▶ [ROWS]:

* * * * * * *

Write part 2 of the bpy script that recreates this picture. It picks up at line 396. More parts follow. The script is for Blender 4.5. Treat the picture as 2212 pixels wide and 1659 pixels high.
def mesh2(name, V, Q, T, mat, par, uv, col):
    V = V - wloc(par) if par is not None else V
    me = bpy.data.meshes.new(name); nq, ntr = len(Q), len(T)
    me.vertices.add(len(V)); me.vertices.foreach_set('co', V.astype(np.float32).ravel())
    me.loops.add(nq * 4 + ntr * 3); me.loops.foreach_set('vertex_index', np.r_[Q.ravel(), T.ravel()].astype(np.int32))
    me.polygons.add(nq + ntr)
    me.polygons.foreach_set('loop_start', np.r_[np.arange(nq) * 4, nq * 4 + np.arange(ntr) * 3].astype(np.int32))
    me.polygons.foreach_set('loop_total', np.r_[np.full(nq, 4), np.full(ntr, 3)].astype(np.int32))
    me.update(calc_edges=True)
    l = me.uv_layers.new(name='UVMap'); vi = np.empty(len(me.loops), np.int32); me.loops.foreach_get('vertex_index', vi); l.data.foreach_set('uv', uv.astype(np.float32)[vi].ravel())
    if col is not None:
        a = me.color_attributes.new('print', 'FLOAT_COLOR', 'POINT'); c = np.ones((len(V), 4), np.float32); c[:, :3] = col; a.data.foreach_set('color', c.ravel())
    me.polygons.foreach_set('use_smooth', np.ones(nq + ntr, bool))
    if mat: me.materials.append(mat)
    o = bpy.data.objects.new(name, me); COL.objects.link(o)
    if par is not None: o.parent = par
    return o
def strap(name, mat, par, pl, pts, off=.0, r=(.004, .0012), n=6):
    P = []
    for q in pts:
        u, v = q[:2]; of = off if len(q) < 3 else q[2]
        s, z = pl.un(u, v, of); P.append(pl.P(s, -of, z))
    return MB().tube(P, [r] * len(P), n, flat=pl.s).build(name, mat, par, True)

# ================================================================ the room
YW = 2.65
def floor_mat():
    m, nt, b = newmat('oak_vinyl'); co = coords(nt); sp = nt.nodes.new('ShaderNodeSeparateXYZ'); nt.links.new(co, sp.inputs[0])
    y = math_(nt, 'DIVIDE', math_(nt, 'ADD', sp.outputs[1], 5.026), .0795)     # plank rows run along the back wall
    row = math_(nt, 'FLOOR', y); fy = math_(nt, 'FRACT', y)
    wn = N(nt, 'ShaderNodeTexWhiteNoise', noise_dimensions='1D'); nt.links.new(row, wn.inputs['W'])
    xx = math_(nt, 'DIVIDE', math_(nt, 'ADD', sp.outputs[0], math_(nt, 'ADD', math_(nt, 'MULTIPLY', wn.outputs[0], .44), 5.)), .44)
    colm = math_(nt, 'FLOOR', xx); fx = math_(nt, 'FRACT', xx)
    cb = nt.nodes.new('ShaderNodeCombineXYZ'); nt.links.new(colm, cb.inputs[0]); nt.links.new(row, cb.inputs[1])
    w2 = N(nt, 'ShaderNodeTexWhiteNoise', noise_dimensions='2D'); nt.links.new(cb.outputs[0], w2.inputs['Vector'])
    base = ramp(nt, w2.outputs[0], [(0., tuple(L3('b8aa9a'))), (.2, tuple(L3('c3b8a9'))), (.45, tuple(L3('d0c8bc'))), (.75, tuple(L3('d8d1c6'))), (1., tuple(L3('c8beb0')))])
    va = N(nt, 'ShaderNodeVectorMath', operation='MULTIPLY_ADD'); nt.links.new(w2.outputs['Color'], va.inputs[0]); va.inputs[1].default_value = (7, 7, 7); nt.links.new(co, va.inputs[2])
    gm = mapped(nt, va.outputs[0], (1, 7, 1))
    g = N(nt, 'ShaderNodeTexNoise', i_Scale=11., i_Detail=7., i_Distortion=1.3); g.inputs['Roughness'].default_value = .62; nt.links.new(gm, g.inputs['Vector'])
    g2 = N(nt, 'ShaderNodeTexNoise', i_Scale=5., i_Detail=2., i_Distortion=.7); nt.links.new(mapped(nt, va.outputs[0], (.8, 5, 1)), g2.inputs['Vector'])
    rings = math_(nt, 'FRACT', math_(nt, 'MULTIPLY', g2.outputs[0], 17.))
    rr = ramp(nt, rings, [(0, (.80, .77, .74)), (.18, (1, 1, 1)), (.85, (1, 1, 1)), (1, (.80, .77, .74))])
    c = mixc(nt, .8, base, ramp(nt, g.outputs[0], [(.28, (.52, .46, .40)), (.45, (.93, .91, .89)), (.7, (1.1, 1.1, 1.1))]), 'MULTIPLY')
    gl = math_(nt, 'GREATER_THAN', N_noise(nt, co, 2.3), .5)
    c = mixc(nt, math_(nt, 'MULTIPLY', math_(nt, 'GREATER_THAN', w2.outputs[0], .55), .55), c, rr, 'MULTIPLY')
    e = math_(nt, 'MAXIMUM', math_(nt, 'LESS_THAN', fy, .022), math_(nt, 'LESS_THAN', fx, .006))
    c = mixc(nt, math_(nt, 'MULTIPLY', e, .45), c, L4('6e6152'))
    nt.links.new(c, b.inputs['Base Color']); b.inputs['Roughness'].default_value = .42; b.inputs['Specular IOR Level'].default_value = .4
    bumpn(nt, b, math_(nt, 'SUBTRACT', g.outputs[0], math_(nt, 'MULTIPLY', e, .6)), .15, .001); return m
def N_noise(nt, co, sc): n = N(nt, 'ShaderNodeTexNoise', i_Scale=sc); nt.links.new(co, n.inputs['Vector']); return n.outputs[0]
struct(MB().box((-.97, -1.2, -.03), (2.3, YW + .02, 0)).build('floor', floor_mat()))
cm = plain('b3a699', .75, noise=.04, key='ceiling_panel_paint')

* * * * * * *

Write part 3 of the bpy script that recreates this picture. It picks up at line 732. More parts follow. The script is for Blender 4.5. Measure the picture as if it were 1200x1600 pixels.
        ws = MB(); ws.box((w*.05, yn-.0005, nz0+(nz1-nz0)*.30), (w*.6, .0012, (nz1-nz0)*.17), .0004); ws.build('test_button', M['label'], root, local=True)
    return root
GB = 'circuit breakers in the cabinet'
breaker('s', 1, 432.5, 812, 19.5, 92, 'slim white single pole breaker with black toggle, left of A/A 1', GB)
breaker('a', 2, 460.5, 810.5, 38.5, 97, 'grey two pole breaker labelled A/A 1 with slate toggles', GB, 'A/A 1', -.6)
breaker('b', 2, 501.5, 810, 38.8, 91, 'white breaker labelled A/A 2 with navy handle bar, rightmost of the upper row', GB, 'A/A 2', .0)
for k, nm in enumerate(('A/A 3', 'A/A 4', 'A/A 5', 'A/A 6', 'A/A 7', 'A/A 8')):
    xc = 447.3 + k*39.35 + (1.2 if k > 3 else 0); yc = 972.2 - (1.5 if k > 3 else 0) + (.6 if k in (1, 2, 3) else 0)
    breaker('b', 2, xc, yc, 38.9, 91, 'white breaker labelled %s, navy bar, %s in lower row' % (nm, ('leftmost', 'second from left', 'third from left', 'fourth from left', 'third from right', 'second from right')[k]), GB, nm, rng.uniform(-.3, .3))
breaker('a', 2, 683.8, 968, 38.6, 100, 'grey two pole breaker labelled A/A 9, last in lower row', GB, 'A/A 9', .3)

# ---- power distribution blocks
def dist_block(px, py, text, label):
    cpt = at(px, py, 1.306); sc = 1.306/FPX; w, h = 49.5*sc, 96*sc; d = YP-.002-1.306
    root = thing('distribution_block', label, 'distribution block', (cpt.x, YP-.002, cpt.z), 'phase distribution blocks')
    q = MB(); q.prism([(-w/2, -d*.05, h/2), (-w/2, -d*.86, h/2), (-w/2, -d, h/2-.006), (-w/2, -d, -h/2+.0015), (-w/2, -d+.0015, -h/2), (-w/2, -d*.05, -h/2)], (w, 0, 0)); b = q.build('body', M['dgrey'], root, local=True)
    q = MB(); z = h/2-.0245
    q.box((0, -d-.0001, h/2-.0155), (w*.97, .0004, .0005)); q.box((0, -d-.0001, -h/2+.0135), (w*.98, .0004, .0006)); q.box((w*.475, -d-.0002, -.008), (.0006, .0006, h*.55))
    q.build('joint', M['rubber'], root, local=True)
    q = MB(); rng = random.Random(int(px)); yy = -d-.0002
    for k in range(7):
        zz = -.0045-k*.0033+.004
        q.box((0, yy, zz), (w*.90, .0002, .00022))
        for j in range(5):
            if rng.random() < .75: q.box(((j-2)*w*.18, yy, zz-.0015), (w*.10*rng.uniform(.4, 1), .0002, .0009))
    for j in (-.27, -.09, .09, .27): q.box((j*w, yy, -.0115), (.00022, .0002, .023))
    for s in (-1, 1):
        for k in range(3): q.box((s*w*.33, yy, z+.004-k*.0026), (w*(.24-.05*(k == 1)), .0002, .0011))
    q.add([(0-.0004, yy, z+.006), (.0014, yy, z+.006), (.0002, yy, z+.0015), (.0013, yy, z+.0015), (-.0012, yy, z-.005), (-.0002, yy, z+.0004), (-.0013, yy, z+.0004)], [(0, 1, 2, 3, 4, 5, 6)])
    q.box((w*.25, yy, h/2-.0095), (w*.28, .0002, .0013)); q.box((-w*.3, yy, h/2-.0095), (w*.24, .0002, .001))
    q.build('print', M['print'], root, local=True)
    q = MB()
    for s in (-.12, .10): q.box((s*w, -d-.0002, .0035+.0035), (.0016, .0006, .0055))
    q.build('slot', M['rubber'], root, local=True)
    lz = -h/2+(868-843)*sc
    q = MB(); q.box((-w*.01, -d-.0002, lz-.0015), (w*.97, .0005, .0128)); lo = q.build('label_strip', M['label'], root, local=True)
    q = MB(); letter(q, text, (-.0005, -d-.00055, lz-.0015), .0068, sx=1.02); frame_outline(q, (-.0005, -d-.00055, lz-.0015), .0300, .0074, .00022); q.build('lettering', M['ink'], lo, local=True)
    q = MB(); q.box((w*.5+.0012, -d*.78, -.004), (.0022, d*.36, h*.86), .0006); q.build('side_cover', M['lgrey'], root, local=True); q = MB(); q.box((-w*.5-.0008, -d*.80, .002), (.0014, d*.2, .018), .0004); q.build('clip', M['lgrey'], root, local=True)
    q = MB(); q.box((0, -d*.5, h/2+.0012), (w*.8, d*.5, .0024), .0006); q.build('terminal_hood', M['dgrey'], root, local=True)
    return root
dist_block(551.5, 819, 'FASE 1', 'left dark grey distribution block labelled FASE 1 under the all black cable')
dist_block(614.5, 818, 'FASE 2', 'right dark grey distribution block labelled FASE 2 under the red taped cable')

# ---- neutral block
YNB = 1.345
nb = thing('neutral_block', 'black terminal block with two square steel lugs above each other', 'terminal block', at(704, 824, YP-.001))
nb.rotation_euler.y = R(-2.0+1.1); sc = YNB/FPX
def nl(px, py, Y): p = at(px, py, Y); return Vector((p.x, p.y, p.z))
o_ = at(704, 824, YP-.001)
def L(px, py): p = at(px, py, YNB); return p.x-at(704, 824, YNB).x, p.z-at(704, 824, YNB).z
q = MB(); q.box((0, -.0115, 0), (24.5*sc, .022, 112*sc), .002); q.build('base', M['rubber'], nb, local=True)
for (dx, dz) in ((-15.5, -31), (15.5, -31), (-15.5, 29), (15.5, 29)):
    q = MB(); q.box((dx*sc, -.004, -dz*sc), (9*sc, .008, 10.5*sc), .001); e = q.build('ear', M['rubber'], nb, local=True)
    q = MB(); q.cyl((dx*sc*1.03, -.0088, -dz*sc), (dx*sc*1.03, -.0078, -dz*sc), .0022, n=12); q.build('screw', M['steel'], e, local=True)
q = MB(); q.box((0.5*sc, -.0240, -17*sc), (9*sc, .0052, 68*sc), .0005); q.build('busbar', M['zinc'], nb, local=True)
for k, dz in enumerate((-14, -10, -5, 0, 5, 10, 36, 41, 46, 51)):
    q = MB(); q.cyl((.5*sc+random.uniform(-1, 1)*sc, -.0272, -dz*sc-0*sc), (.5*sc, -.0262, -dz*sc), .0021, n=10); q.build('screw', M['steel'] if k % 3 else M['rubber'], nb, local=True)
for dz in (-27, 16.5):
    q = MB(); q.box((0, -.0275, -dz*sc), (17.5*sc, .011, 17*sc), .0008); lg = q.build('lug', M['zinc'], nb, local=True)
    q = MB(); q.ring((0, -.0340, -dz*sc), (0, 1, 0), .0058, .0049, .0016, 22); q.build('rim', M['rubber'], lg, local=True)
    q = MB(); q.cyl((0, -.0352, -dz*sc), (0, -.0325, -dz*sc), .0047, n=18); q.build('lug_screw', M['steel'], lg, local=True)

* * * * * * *

▶ [TASK GOAL]: Pick out the lines that contain "follow" and copy them.

▶ [CORRECT RESPONSE]:
Write part 2 of the bpy script that recreates this picture. It picks up at line 396. More parts follow. The script is for Blender 4.5. Treat the picture as 2212 pixels wide and 1659 pixels high.
Write part 3 of the bpy script that recreates this picture. It picks up at line 732. More parts follow. The script is for Blender 4.5. Measure the picture as if it were 1200x1600 pixels.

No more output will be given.